長期運用はさまざまな資産を長期にわたって持ち続けることで、安定的な収益を得ることが期待できる。市場価格は短期的には変動があるものの、運用の期間が長くなるほど収益の振れ幅が小さくなる効果が期待できるためだ。

分散投資は、投資対象を多様化させて投資をすること。投資の世界ではよく「ひとつのカゴに卵を盛るな」と言われるが、特性の異なる複数の資産に分散して投資することにより、同じ収益率を見込んでいても、長期運用と同様に、収益の振れ幅をより小さくすることが期待できる。

長期運用・分散投資を活用するためには、基本となる資産構成割合(基本ポートフォリオ)を決めて運用することが重要になる。GPIFの資産構成割合は、国内債券、外国債券、国内株式、外国株式がそれぞれ25%で運用されている(図4)。

図4:運用資産額・構成割合(年金積立金全体)

図4:運用資産額・構成割合(年金積立金全体)

出典:年金積立金管理運用独立行政法人「2021年度第2四半期運用状況(速報)」より編集部作成

また、GPIFでは資産運用で長期的なリターンを得るために、環境(E)・社会(S)・ガバナンス(G)に配慮した企業に対して投資をする「ESG投資」を推進している。

ESG投資は、民間企業が主体を担うSDGsの目標と表裏一体であり、これからの時代の“企業価値をはかるモノサシ”といえる。現在の企業経営には環境問題や社会問題などへの配慮が欠かせないため、目先の利益だけを見て投資先を決めるのではなく、そうした観点で持続的に成長していきそうな企業を見極めることが重要だ。GPIFの2020年度のESGに関する運用資産額は10.6兆円になり、前年から約9割増える結果となった

公的年金だけに頼らない、将来のための資産形成を

GPIFの運用資産は増加傾向にあるものの、年金は受取時にならないと受給金額は確定しない。

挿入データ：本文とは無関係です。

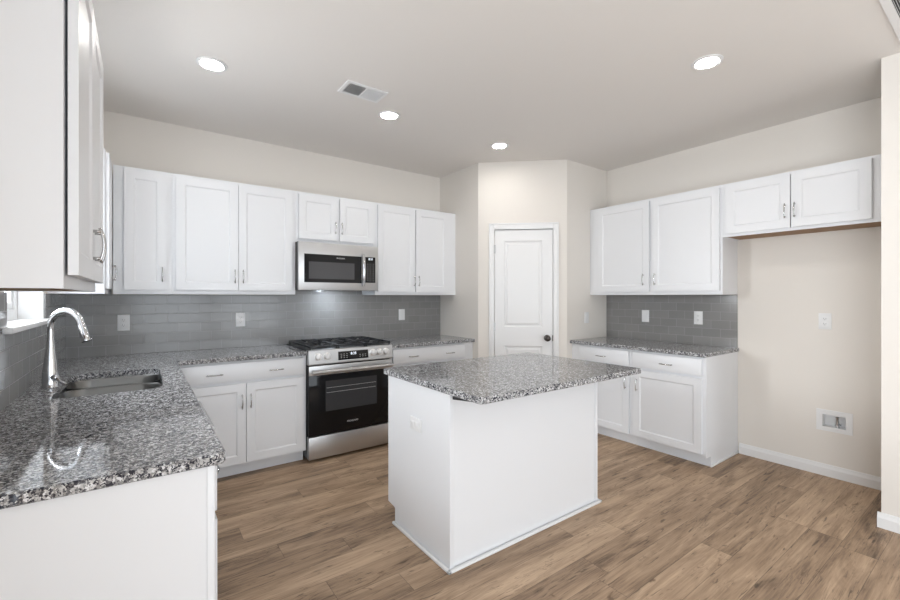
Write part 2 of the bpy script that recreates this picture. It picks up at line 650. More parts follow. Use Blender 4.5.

また、日本の平均寿命が延び続けていることも考慮すれば、公的年金だけに頼らずに老後に向けて資産形成をすることが依然として重要だろう

まずはGPIFの運用方針を参考に、iDeCoなどの税制メリットのある私的年金の制度を活用して、自身の将来を守るための資産形成を始めてみてはいかがだろうか。